— EXERCISE DESCRIPTION —
Retype each line exactly. Skip images.

— start of DATASET EXTRACT —

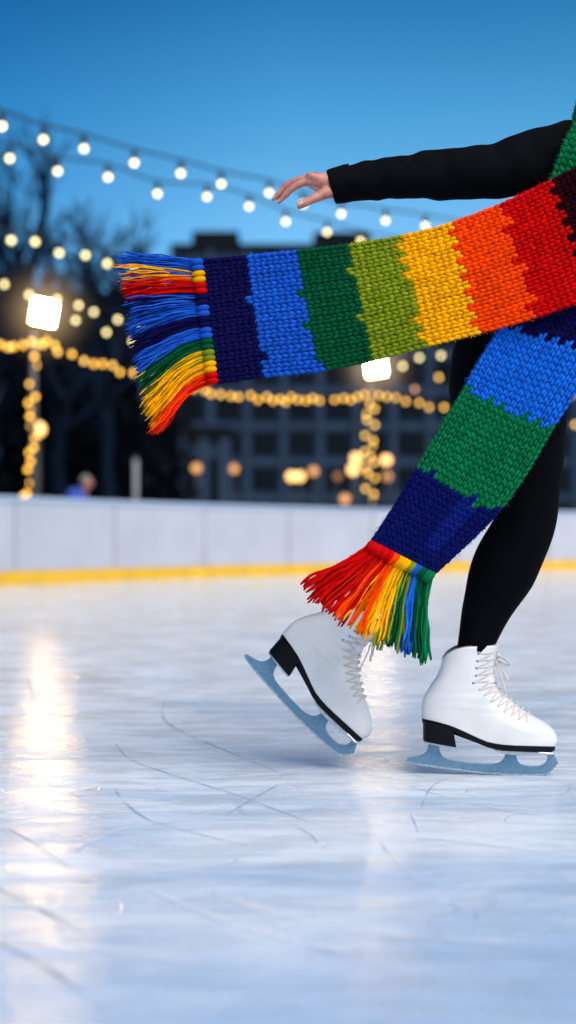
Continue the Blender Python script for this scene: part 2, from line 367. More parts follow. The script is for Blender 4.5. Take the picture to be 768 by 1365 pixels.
def halfw(s, t):
    lo = np.interp(s, [0,.12,.28,.45,.68,.85,1], [.027,.031,.030,.030,.041,.039,.031])
    hi = np.interp(t, [0,.35,.6,.8,1], [.034,.031,.031,.036,.041])
    k = np.clip(t/.42, 0, 1); k = k*k*(3-2*k); return lo*(1-k)+hi*k
def bootpt(th, t):
    """th: angle 0 (back) .. pi (front) .. 2pi; t 0 sole .. 1 top"""
    th = np.asarray(th, float); s = (1-np.cos(th))/2
    F_, B_ = cr(front, np.array([t*NT]))[0], cr(back, np.array([t*NT]))[0]
    c = B_+(F_-B_)*s[:,None]+bow(sole_c, s)*max(0, 1-t/.45)**2+bow(top_c, s)*max(0,(t-.6)/.4)**1.5
    sn = np.sin(th); y = -np.sign(sn)*abs(sn)**(.62+.2*min(1,t*2))*halfw(s, t)*(1+.022*np.sin(t*58+3*s)*math.exp(-((t-.50)/.15)**2)*np.clip(s*1.5-.1,0,1))
    return np.stack([c[:,0], y, c[:,1]], 1)
TH = np.arange(48)/48*2*math.pi
TL = np.concatenate([np.linspace(0,.12,7)[:-1], np.linspace(.12,1,40)])
GR = np.array([bootpt(TH, t) for t in TL])                     # nT,48,3
THf = np.linspace(.05, math.pi-.02, 160); TLf = np.linspace(.02,.99,160)
GF = np.array([bootpt(THf, t) for t in TLf])
def onboot(zx, zy, off=.0, side=-1):
    u, v = Z2(zx, zy); d = (GF[...,0]-u)**2+(GF[...,2]-v)**2; i, j = np.unravel_index(np.argmin(d), d.shape)
    p = GF[i,j].copy(); i2, j2 = min(i+1,159), min(j+1,159); i1, j1 = max(i-1,0), max(j-1,0)
    n = np.cross(GF[i2,j]-GF[i1,j], GF[i,j2]-GF[i,j1]); n /= np.linalg.norm(n)+1e-12
    if n[1] > 0: n = -n
    p = p+n*off; 
    if side > 0: p[1] *= -1; n = n*np.array([1,-1,1])
    return p, n
skate = thing('ice_skate', 'white figure skate gliding flat on the ice under the straight leg', 'ice skate', (0,0,0), 'white figure skates worn by the skater')
mb = MB(); V = GR.reshape(-1,3); F = []
for i in range(len(TL)-1):
    for j in range(48): F.append((i*48+j, (i+1)*48+j, (i+1)*48+(j+1)%48, i*48+(j+1)%48))
F.append(tuple(range(48)))
mb.add(V, F); boot = mb.build('boot', M_LEATHER, skate)
so = boot.modifiers.new('thick', 'SOLIDIFY'); so.thickness = .003; so.offset = -1
# sole: footprint band
mb = MB(); base = bootpt(TH, 0.0); cen = np.array([base[:,0].mean(), 0, 0])
rows = []
for dz, k in ((.0015,.0024),(-.0005,.0032),(-.008,.003),(-.0105,.001)):
    q = bootpt(TH, 0.0); d = q.copy(); d[:,2] = 0; 
    nrm = np.gradient(q, axis=0); nn = np.stack([-nrm[:,1], nrm[:,0]], 1); nn = np.roll(q,-1,0)-np.roll(q,1,0); nn = np.stack([nn[:,1], -nn[:,0]], 1); nn /= np.linalg.norm(nn,axis=1)[:,None]+1e-9
    if (nn*(q[:,:2]-cen[:2])).sum() < 0: nn = -nn
    q[:,:2] += nn*k; q[:,2] += dz; rows.append(q)
V = np.concatenate(rows); F = [(i*48+j, i*48+(j+1)%48, (i+1)*48+(j+1)%48, (i+1)*48+j) for i in range(3) for j in range(48)]
F += [tuple(range(3*48, 4*48))]
mb.add(V, F); mb.build('sole', M_SOLE, skate)
# heel: rear footprint down to the heel base
def heel_rows():
    rows = []; us = Z2(245, 432)[0]
    th = np.linspace(-1, 1, 25)
    for f_ in np.linspace(0, 1, 6):
        ub = Z2(121,405)[0]-.001; uf = us+(Z2(258,0)[0]-us)*f_
        q = []
        for a in th:                                   # D-shaped: round at the back, flat breast at the front
            s = abs(a); uu = ub+(uf-ub)*s**1.6; w = .0335*(1-(1-s)**2.6)**.5
            topz = np.interp(uu, sole_c[:,0], sole_c[:,1])-.004
            botz = np.interp(uu, [Z2(118,0)[0], Z2(258,0)[0]], [Z2(0,499)[1], Z2(0,521)[1]])
            q.append((uu, w*np.sign(a)*(1-.05*f_), topz+(botz-topz)*f_))
        rows.append(q)
    return np.array(rows)
HR = heel_rows(); n = 25; V = HR.reshape(-1,3)
F = [(i*n+j, i*n+(j+1)%n, (i+1)*n+(j+1)%n, (i+1)*n+j) for i in range(5) for j in range(n)]+[tuple(range(5*n, 6*n))]
mb = MB(); mb.add(V, F); bevel(mb.build('heel', M_SOLE, skate, smooth=False), .0012)
# mounting plates
mb = MB(); q = HR[-1].copy(); q0 = q.copy(); q0[:,2] -= .0004; q1 = q.copy(); q1[:,2] -= .0035
for a in (q0,q1): a[:,0] = a[:,0].mean()+(a[:,0]-a[:,0].mean())*.96; a[:,1] *= .9
mb.add(np.concatenate([q0,q1]), [(j, (j+1)%n, n+(j+1)%n, n+j) for j in range(n)]+[tuple(range(n))[::-1], tuple(range(n,2*n))])
mb.build('heel_plate', M_STEEL, skate, smooth=False)
pl = [Z2(400,522),Z2(450,530),Z2(520,533),(Z2(600,536)),Z2(664,540),Z2(664,550),Z2(600,552),Z2(520,553),Z2(470,550),Z2(430,540)]
mb = MB(); mb.add(*prism([(a,b-.0005) for a,b in pl], -.026, .026)); bevel(mb.build('toe_plate', M_STEEL, skate, smooth=False), .002)
# blade
bp_ = [(50,588),(53,576),(72,571),(100,567),(122,558),(134,546),(140,532),(142,514),(187,517),(188,534),(192,552),(202,568),(222,579),(260,587),(330,596),(390,600),(420,598),(444,590),(460,576),(466,560),(467,546),(513,549),(513,566),(518,582),(530,596),(552,604),(580,606),(606,605),(626,598),(640,585),(645,570),(641,549),(664,546),(672,556),(680,572),(690,594),(678,600),(681,608),(668,610),(670,618),(659,620),(660,628),(650,630)]
lo = [(645,633),(600,637),(540,638),(470,636),(400,632),(330,626),(250,616),(180,608),(120,600),(60,591)]
mb = MB(); mb.add(*prism([Z2(*p) for p in bp_+lo], -.0022, .0022)); bevel(mb.build('blade', M_BLADE, skate, smooth=False), .0006)
lo2 = [(x, y+(9 if 70<x<620 else 5)) for x,y in lo]
mb = MB(); mb.add(*prism([Z2(x,y+.3) for x,y in lo]+[Z2(*p) for p in lo2[::-1]], -.0027, .0027)); mb.build('runner', M_EDGE, skate, smooth=False)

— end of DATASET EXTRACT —

— SOLUTION —
Continue the Blender Python script for this scene: part 2, from line 367. More parts follow. The script is for Blender 4.5. Take the picture to be 768 by 1365 pixels.
def halfw(s, t):
    lo = np.interp(s, [0,.12,.28,.45,.68,.85,1], [.027,.031,.030,.030,.041,.039,.031])
    hi = np.interp(t, [0,.35,.6,.8,1], [.034,.031,.031,.036,.041])
    k = np.clip(t/.42, 0, 1); k = k*k*(3-2*k); return lo*(1-k)+hi*k
def bootpt(th, t):
    """th: angle 0 (back) .. pi (front) .. 2pi; t 0 sole .. 1 top"""
    th = np.asarray(th, float); s = (1-np.cos(th))/2
    F_, B_ = cr(front, np.array([t*NT]))[0], cr(back, np.array([t*NT]))[0]
    c = B_+(F_-B_)*s[:,None]+bow(sole_c, s)*max(0, 1-t/.45)**2+bow(top_c, s)*max(0,(t-.6)/.4)**1.5
    sn = np.sin(th); y = -np.sign(sn)*abs(sn)**(.62+.2*min(1,t*2))*halfw(s, t)*(1+.022*np.sin(t*58+3*s)*math.exp(-((t-.50)/.15)**2)*np.clip(s*1.5-.1,0,1))
    return np.stack([c[:,0], y, c[:,1]], 1)
TH = np.arange(48)/48*2*math.pi
TL = np.concatenate([np.linspace(0,.12,7)[:-1], np.linspace(.12,1,40)])
GR = np.array([bootpt(TH, t) for t in TL])                     # nT,48,3
THf = np.linspace(.05, math.pi-.02, 160); TLf = np.linspace(.02,.99,160)
GF = np.array([bootpt(THf, t) for t in TLf])
def onboot(zx, zy, off=.0, side=-1):
    u, v = Z2(zx, zy); d = (GF[...,0]-u)**2+(GF[...,2]-v)**2; i, j = np.unravel_index(np.argmin(d), d.shape)
    p = GF[i,j].copy(); i2, j2 = min(i+1,159), min(j+1,159); i1, j1 = max(i-1,0), max(j-1,0)
    n = np.cross(GF[i2,j]-GF[i1,j], GF[i,j2]-GF[i,j1]); n /= np.linalg.norm(n)+1e-12
    if n[1] > 0: n = -n
    p = p+n*off; 
    if side > 0: p[1] *= -1; n = n*np.array([1,-1,1])
    return p, n
skate = thing('ice_skate', 'white figure skate gliding flat on the ice under the straight leg', 'ice skate', (0,0,0), 'white figure skates worn by the skater')
mb = MB(); V = GR.reshape(-1,3); F = []
for i in range(len(TL)-1):
    for j in range(48): F.append((i*48+j, (i+1)*48+j, (i+1)*48+(j+1)%48, i*48+(j+1)%48))
F.append(tuple(range(48)))
mb.add(V, F); boot = mb.build('boot', M_LEATHER, skate)
so = boot.modifiers.new('thick', 'SOLIDIFY'); so.thickness = .003; so.offset = -1
# sole: footprint band
mb = MB(); base = bootpt(TH, 0.0); cen = np.array([base[:,0].mean(), 0, 0])
rows = []
for dz, k in ((.0015,.0024),(-.0005,.0032),(-.008,.003),(-.0105,.001)):
    q = bootpt(TH, 0.0); d = q.copy(); d[:,2] = 0; 
    nrm = np.gradient(q, axis=0); nn = np.stack([-nrm[:,1], nrm[:,0]], 1); nn = np.roll(q,-1,0)-np.roll(q,1,0); nn = np.stack([nn[:,1], -nn[:,0]], 1); nn /= np.linalg.norm(nn,axis=1)[:,None]+1e-9
    if (nn*(q[:,:2]-cen[:2])).sum() < 0: nn = -nn
    q[:,:2] += nn*k; q[:,2] += dz; rows.append(q)
V = np.concatenate(rows); F = [(i*48+j, i*48+(j+1)%48, (i+1)*48+(j+1)%48, (i+1)*48+j) for i in range(3) for j in range(48)]
F += [tuple(range(3*48, 4*48))]
mb.add(V, F); mb.build('sole', M_SOLE, skate)
# heel: rear footprint down to the heel base
def heel_rows():
    rows = []; us = Z2(245, 432)[0]
    th = np.linspace(-1, 1, 25)
    for f_ in np.linspace(0, 1, 6):
        ub = Z2(121,405)[0]-.001; uf = us+(Z2(258,0)[0]-us)*f_
        q = []
        for a in th:                                   # D-shaped: round at the back, flat breast at the front
            s = abs(a); uu = ub+(uf-ub)*s**1.6; w = .0335*(1-(1-s)**2.6)**.5
            topz = np.interp(uu, sole_c[:,0], sole_c[:,1])-.004
            botz = np.interp(uu, [Z2(118,0)[0], Z2(258,0)[0]], [Z2(0,499)[1], Z2(0,521)[1]])
            q.append((uu, w*np.sign(a)*(1-.05*f_), topz+(botz-topz)*f_))
        rows.append(q)
    return np.array(rows)
HR = heel_rows(); n = 25; V = HR.reshape(-1,3)
F = [(i*n+j, i*n+(j+1)%n, (i+1)*n+(j+1)%n, (i+1)*n+j) for i in range(5) for j in range(n)]+[tuple(range(5*n, 6*n))]
mb = MB(); mb.add(V, F); bevel(mb.build('heel', M_SOLE, skate, smooth=False), .0012)
# mounting plates
mb = MB(); q = HR[-1].copy(); q0 = q.copy(); q0[:,2] -= .0004; q1 = q.copy(); q1[:,2] -= .0035
for a in (q0,q1): a[:,0] = a[:,0].mean()+(a[:,0]-a[:,0].mean())*.96; a[:,1] *= .9
mb.add(np.concatenate([q0,q1]), [(j, (j+1)%n, n+(j+1)%n, n+j) for j in range(n)]+[tuple(range(n))[::-1], tuple(range(n,2*n))])
mb.build('heel_plate', M_STEEL, skate, smooth=False)
pl = [Z2(400,522),Z2(450,530),Z2(520,533),(Z2(600,536)),Z2(664,540),Z2(664,550),Z2(600,552),Z2(520,553),Z2(470,550),Z2(430,540)]
mb = MB(); mb.add(*prism([(a,b-.0005) for a,b in pl], -.026, .026)); bevel(mb.build('toe_plate', M_STEEL, skate, smooth=False), .002)
# blade
bp_ = [(50,588),(53,576),(72,571),(100,567),(122,558),(134,546),(140,532),(142,514),(187,517),(188,534),(192,552),(202,568),(222,579),(260,587),(330,596),(390,600),(420,598),(444,590),(460,576),(466,560),(467,546),(513,549),(513,566),(518,582),(530,596),(552,604),(580,606),(606,605),(626,598),(640,585),(645,570),(641,549),(664,546),(672,556),(680,572),(690,594),(678,600),(681,608),(668,610),(670,618),(659,620),(660,628),(650,630)]
lo = [(645,633),(600,637),(540,638),(470,636),(400,632),(330,626),(250,616),(180,608),(120,600),(60,591)]
mb = MB(); mb.add(*prism([Z2(*p) for p in bp_+lo], -.0022, .0022)); bevel(mb.build('blade', M_BLADE, skate, smooth=False), .0006)
lo2 = [(x, y+(9 if 70<x<620 else 5)) for x,y in lo]
mb = MB(); mb.add(*prism([Z2(x,y+.3) for x,y in lo]+[Z2(*p) for p in lo2[::-1]], -.0027, .0027)); mb.build('runner', M_EDGE, skate, smooth=False)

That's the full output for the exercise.